One of the problems that designers of portable equipment face is generating a regulated voltage that is between the charged and discharged voltage of a battery pack. As an example, when generating a 3.3V output from a 3-cell battery pack, the regulator input voltage changes from about 4.5V at full charge to about 2.7V when discharged. At full charge, the regulator must step down the input voltage, and when the battery voltage drops below 3.3V, the regulator must step up the voltage. The same problem occurs when a 5V output is required from a four-cell input voltage that varies from about 3.6V to 6V. Ordinarily, a flyback or SEPIC configuration is required to solve this problem.

The LTC1515 switched capacitor DC/DC converter, can provide this buck-boost function for load currents up to 50mA with only three external capacitors. The circuit shown in Figure 1 will provide a regulated 3.3V output from a three-cell input or a 5V output from a four-cell input. Connecting the 5/3 pin to VIN will program the output to 5V, whereas grounding the 5/3 pin programs the output to 3.3V.

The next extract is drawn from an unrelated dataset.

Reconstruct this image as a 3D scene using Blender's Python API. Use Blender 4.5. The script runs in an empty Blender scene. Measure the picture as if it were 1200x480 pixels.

Figure 1. Battery-powered buck-boost converter.

The absence of bulky magnetics provides another benefit: this circuit requires only 0.07 square inches of board space in those applications where components can be mounted on both sides of the board. The addition of R1 provides a power-on-reset flag that goes high 200ms after the output reaches 93.5% of its programmed value. The SHDN pin allows the output to be turned on or off with a 3V logic signal.